Tuesday, July 19, 2016

All too well

Why do people do what they do? Or maybe, why do I do what only silly little girls would do? Here I am everyday trying to make myself forget, and yet here I also am, reading back the journal from the very year I want to erase from my mind. Stupid, stupid.

And yet I am really taken in. I don't mean to be cliche but the entries showed me proof I've changed over the years. Even my writing, although that's in a negative way because my 2014 entries were really, really good. In terms of language. No joke. I don't mean to be praising myself.

These entries were the very moments when I came up with the Type metaphors, when I found a flower, a bird and a river, and a flame in myself. I think it's really beautiful, but I am the only one who will ever get it.

Maybe I don't regret his leaving me. But I wish the year would have stopped at July. It was perfect (with all its flaws) til August, when my brother got married and when I went out with those people and when I fell prey to the haunting of a Ghost.

If only I hadn't went. If only I'd reached out to the flower and the wind at Jurong Point.
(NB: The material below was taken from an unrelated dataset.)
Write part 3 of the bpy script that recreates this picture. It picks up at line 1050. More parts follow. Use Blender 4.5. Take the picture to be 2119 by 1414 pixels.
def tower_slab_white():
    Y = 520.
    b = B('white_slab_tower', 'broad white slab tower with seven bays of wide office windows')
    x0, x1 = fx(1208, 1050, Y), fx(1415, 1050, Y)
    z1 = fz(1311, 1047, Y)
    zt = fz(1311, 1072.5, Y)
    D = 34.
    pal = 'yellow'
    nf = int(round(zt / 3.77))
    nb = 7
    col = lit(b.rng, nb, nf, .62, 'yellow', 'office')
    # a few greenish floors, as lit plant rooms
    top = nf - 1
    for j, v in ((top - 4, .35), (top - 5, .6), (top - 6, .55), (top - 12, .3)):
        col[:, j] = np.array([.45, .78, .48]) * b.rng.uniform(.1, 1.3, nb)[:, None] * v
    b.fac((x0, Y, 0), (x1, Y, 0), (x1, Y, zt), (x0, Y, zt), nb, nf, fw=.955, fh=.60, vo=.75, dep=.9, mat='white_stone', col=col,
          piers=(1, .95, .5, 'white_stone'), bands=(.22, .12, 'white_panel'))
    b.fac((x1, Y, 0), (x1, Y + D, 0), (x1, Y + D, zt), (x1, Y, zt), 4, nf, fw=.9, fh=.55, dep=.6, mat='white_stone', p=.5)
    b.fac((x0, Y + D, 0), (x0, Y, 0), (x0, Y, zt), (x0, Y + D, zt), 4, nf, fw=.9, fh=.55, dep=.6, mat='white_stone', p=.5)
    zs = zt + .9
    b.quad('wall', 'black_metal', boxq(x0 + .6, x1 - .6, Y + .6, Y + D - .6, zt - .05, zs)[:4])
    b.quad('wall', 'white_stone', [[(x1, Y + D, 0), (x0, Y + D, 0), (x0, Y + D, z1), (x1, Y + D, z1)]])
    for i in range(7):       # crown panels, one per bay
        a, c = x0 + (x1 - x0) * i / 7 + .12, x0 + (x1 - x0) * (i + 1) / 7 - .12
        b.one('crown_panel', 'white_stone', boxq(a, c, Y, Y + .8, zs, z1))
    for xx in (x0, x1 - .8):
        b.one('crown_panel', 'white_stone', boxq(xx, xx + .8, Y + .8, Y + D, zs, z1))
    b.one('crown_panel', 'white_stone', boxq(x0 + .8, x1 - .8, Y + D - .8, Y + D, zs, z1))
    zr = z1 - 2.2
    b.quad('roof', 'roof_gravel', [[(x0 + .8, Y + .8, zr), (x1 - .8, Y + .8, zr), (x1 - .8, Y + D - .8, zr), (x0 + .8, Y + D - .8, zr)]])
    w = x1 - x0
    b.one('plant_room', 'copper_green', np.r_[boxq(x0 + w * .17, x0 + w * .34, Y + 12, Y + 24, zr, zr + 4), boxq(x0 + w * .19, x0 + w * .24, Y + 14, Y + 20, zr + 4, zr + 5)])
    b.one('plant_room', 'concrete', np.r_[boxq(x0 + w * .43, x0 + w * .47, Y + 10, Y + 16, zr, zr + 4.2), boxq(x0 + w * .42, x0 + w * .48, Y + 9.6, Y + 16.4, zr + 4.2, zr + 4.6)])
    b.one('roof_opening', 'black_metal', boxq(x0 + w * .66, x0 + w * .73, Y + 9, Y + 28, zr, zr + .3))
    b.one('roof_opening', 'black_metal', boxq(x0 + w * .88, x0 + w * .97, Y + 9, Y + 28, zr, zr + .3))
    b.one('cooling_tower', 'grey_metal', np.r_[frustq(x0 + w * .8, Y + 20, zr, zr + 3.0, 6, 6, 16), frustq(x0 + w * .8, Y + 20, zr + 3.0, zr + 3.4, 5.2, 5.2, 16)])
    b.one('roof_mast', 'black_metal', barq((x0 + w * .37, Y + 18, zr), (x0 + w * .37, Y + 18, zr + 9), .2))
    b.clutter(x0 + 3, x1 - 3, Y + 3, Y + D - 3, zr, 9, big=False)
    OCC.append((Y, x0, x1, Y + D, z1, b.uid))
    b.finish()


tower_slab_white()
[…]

If only I'd stayed with the river. If only, if only, if only.

But the reality is: If only I'd known how to say no.

Just one word could have saved my life the year.

The diary entries never mentioned anything about what happened the later half of the year, but I do remember. I'm glad I didn't write about any of it, because it would have been tougher. I loved that year from March to July, with all its screw-ups and fuck-ups. I just wish it hadn't gone beyond August.

I think smells carry memories stronger than any other senses, and I could never forget the scent from September 2014. And it doesn't help that it's still a popular cologne and I smell it quite frequently in public places.

It's still quite a struggle to get over that year, to forget everyone I met or got close to then. It's so easy to leave friendships, but it's so hard to get them out of my head. The way H, E, and M were talking about Running Man and Z and I had no idea. Eating chocolate waffles with SY and F while waiting to catch A's performance. The way A and F gave me that little push to see L at the library. These were pleasant memories and they're still so difficult to think of.

I think April to June were the most peaceful and I wish it'd stopped there. But what's the point of a wish if it's already happened and there was nothing to stop it with anyway?

You know how they say you'll regret the things you didn't do more than the things you did? It's a lie. Remembering the things you did do would be so... much... more... painful.